Los promotores de la secesión tienen parte de razón, igual que la tiene Madrid. Ni conviene negarle al ciudadano la posibilidad de reorientar su futuro, ni tampoco procede que una parte condicione al todo con planteamientos que afectan a esa secular suma. "No hay retorno", advertía ayer la comitiva catalana. Curiosa forma de apelar al diálogo. "Inicien los trámites para una reforma de la Constitución", agregaba Rajoy. Su alergia habitual a cualquier tipo de liderazgo.

Es cierto que Cataluña tiene su hemeroteca de miserias y glorias, como la tiene cualquier otro país sobre la faz de la tierra. Mucho antes de que el concepto de Estado-nación flotase en la conciencia de la ciencia política, los catalanes marcaban un camino diferenciado por su condición fronteriza (ejemplo: imperio carolingio) o por su bravura militar y comercial (fue más bien Aragón la región beneficiaria en los albores de la fusión).

Ya muy cerca de Westfalia y por tanto de la conceptualización, Cataluña vivió la mala experiencia de una independencia parcial: en 1640, el mismo año en que Portugal hace el petate tras su breve matrimonio peninsular y uno antes de la intentona del duque de Medina-Sidonia, parte del territorio (ni Lérida ni íntegramente Tarragona) pasó a la órbita francesa. Los borbones utilizaron al satélite catalán en el peor sentido del término. Un puñado de años después, Cataluña regresaba a sus viejas alianzas. Lo de 1714 fue distinto: hubo dos bandos, no una conquista española -tal y como falsea la iconografía nacionalista- y un castigo posterior del bando vencedor al sector vencido.

Con Utrecht, Gran Bretaña crea una puerta trasera para comerciar con las Américas. En ese mismo siglo XVIII, Sevilla y Cádiz pierden el monopolio ibérico comercial (excluida Portugal), y Cataluña aprovecha la ocasión. Tampoco les fue mal durante el Imperio: el músculo militar lo aportaba Castilla; y aunque España doblase a menudo los cabos de la bancarrota, la cuña del noreste podía parecerse más a Flandes o Génova que a los tercios y los capitanes alatristes. Que se lo pregunten al conde-duque de Olivares.

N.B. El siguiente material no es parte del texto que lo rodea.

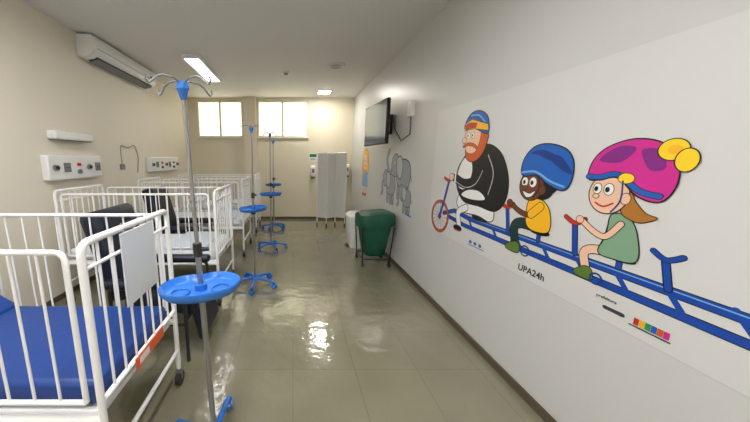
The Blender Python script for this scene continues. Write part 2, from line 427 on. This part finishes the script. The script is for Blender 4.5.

Cataluña, con los matices expuestos y otros muchos omitidos, ha estado siempre conectada al resto de España. Los voceros del adiós cabalgan a lomos de un bisonte sin bridas: quieren lo más porque entienden que vivirán mejor. Lo quieren por encima de la ley y el pacto constitucional. Mezclan razón y fantasía. Culpan al otro. Utilizan los medios de comunicación para alimentar al monstruo. Pero condicionan al resto, así que es legítimo que el resto se pronuncie, facilitando en la medida de lo viable una revisión del todo o, incluso, ese divorcio en apariencia tan anhelado.